I know people have to make an effort to understand me. When I write, I am writing under the delusion that I can produce literary quality off the top of my head. In fact, I can barely produce hair off the top of my head, and it is gray when I do it. See what I did there? It is the kind of joke a surrealist makes, pretending the idiomatic expression you use is to be taken literally when it doesn’t literally make sense. That kind of nonsense is what my readers have to put up with, and probably also the reason why most of them just look at the pictures. If you have to think too hard when you read, your brain could over-heat and your hair could catch fire. I like that kind of purple paisley prose that folds back in on itself and makes you think in curlicues. But most people don’t. Most people don’t have fire-proof hair like I do.

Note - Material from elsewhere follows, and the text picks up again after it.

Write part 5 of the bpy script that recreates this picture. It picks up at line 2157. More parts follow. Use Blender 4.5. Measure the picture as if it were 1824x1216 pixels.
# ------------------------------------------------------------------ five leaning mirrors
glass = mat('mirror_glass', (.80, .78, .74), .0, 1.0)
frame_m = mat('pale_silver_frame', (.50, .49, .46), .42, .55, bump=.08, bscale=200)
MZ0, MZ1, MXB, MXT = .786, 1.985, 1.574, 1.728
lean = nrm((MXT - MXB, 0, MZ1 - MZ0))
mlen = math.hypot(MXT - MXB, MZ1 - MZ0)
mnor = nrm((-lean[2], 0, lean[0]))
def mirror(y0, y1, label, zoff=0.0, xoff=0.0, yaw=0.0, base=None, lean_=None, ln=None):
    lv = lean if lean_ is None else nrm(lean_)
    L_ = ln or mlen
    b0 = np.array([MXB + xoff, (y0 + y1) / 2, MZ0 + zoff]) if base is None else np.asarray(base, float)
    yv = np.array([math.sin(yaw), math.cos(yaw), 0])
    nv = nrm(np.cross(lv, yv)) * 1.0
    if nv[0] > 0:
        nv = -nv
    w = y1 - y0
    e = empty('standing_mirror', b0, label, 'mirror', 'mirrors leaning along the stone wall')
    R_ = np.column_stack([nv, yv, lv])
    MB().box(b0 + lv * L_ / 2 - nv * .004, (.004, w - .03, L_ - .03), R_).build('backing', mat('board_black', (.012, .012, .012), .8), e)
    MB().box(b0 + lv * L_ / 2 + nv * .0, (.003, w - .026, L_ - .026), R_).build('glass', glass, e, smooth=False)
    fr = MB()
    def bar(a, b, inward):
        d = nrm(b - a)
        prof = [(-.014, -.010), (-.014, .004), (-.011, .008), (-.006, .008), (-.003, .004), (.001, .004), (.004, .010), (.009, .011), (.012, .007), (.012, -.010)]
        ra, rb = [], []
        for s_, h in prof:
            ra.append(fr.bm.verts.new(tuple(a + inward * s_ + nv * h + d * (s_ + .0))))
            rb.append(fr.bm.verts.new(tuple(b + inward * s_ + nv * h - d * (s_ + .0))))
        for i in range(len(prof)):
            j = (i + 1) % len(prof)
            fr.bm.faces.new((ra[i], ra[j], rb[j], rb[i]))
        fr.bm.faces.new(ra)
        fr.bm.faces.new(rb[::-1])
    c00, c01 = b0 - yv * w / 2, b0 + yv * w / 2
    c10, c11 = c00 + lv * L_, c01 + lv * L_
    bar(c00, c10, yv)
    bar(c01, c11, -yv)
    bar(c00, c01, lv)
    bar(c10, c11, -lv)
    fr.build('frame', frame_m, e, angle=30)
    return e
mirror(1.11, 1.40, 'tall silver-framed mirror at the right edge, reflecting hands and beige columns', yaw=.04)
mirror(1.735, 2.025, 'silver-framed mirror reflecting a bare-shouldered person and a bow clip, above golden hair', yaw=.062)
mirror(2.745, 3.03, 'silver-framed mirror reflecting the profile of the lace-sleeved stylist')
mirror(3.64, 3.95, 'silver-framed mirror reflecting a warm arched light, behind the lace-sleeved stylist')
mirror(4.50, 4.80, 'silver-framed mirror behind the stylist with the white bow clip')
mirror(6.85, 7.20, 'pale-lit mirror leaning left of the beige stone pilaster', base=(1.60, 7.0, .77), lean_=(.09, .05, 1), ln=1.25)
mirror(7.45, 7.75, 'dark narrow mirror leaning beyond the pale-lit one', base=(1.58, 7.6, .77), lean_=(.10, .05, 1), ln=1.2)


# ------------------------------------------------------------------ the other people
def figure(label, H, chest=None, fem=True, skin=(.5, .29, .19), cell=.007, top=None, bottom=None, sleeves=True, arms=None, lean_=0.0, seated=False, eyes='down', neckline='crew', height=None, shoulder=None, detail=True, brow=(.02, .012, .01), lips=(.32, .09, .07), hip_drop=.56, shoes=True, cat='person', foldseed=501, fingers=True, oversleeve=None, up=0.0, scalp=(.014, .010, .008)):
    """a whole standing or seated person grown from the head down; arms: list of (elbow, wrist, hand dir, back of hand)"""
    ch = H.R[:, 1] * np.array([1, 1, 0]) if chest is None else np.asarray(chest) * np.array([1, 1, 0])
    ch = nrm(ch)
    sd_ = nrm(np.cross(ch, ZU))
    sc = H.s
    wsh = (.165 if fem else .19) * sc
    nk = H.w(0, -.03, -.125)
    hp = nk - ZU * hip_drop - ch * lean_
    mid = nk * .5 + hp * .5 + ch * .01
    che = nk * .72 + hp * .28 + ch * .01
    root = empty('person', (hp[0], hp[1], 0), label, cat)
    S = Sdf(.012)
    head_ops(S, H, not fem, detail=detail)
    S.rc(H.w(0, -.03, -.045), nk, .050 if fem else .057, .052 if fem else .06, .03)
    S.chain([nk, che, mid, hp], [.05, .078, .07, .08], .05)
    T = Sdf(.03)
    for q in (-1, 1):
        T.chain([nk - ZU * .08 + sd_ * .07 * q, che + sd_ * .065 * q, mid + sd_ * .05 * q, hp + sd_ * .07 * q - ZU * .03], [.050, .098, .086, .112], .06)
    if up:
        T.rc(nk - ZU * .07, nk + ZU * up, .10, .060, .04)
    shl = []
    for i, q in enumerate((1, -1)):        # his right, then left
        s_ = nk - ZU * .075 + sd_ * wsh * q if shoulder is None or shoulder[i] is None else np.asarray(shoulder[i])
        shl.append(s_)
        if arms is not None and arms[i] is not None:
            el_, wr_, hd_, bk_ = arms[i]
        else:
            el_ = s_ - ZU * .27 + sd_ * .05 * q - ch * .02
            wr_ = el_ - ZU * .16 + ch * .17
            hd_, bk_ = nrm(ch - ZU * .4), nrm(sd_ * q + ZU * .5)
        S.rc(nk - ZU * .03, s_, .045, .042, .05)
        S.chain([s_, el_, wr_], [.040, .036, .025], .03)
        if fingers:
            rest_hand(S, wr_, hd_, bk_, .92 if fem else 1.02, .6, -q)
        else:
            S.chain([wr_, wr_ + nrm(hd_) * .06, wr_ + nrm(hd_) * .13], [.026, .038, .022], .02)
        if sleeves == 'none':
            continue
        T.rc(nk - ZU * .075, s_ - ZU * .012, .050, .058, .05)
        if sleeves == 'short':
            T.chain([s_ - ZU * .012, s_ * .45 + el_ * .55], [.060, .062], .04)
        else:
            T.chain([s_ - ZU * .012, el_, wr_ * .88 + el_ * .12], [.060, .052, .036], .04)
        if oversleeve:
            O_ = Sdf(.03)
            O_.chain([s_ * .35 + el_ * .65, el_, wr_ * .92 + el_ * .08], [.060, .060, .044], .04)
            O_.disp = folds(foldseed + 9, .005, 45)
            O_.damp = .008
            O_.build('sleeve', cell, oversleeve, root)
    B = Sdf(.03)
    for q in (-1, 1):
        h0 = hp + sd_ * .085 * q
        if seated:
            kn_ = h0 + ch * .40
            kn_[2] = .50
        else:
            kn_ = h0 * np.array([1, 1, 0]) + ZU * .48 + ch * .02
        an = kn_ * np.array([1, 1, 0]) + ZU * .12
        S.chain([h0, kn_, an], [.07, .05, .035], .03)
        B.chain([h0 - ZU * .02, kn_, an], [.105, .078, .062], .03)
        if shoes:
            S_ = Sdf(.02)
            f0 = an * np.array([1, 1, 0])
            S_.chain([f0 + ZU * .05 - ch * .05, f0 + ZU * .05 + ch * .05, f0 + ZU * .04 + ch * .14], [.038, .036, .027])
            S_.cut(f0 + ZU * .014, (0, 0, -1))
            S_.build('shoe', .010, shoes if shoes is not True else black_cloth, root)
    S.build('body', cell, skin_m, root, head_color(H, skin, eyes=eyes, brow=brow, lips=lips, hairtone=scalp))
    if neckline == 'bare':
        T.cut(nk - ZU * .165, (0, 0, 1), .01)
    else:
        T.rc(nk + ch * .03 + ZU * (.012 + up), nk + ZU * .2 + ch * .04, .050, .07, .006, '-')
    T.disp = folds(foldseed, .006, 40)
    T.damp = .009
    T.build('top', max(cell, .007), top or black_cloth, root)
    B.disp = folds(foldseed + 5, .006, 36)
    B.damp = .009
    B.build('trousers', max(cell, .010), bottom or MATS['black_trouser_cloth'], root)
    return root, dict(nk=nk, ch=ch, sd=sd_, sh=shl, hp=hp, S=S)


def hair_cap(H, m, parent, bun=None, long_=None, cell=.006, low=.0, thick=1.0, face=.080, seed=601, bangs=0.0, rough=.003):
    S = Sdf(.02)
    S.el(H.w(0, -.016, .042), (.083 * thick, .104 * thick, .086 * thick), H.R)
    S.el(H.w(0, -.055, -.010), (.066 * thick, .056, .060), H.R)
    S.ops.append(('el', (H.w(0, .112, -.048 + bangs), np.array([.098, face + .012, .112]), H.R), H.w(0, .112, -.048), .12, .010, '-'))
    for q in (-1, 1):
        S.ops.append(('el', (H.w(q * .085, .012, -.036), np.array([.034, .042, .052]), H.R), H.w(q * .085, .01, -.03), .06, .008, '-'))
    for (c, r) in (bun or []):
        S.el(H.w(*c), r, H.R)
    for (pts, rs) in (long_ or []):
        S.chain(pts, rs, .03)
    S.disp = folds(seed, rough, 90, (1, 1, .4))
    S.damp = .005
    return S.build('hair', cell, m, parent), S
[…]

Of course, there is the opposite problem too. Some writers are not hard to understand at all. They only use simple sentences. They only use ideas that lots of other people have used before. You don’t have to think about what they write. You only need to react. They are the reasons that words like “trite”, “hackneyed”, “boring”, and “cliche” exist in English. But simple, boring writing isn’t written by stupid people. Hemingway is like that. Pared down to the basics. No frills. Yet able to yield complex thoughts, insights, and relationships.
Sometimes, it doesn’t even take a word to make the point. For instance, why, in the picture, is Fluttershy trying to drink out of the toilet in the dollhouse bathroom? For that matter, why does a doll house even need a bathroom? Applejack doesn’t even fit in that yellow bathtub. I know. I tried to stuff her in there for this picture. And, as you read this, doesn’t this paragraph tell you a lot about me that you probably didn’t even want to know?
When I am reading the writing of others, I am looking for a cornucopia of things. I want to not only understand their ideas, I want to detect the limping footprints across the murder scene of their paragraphs and come to know the deeper things about them as well. I spent years decoding and trying to understand the writing of preliterate kids in my middle school English classes in order to be able to teach them to write better. And I learned that no writer is a bad writer as long as they are using readable words. I also learned that very few writers are James Joyce or Marcel Proust. Thank God for that! And given enough time I can read anything by anybody and learn something from it. I read a lot. And it may not always make me a better writer to read it, but it always has value. It is always worth doing.